Was wir nicht brauchen, das ist eine Institutionalisierung der zweifellos vorhandenen Auffassungsunterschiede und Konflikte. Gegenseitiges Zuhören, sich auf die Meinung des anderen einlassen, darüber nachdenken und konstruktiv prüfen und im Ergebnis nach Gemeinsamem suchen – das ist der Stil, durch den die Debatte charakterisiert sein sollte.
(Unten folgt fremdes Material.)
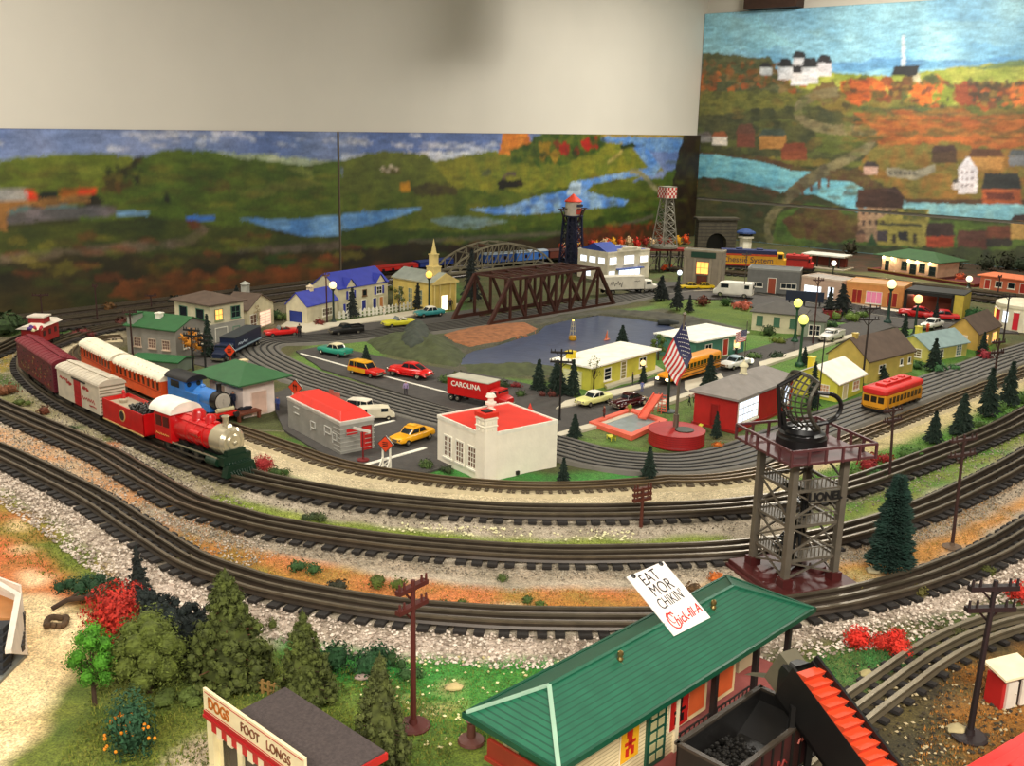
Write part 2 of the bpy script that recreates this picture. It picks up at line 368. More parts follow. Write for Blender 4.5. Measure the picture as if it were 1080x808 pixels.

Im Sinne der Verbindung des Heute mit dem Morgen wäre es gut, die Programmdebatte mit den Fragen der gegenwärtigen praktischen Politik der LINKEN zu verbinden, mit Orientierungen, die jedem einzelnen Mitglied in seiner täglichen politischen Arbeit hilfreich und nützlich sind.
Wir wollen uns als Repräsentanten der älteren Generation in der Partei, die wir jahrzehntelang für sozialistische Ideale und eine bessere Welt gekämpft haben, gemeinsam mit den jüngeren Generationen, die heute in unmittelbarer politischer Verantwortung stehen, aktiv an der Debatte beteiligen und nach überzeugenden Antworten auf die vielen Fragen der Gegenwart suchen und nach besten Lösungen streben. Wir wünschen uns eine Debatte, die die Partei voranbringt und damit hilft, dem Wirken der Partei in dieser heutigen Gesellschaft weiteren Schwung zu verleihen.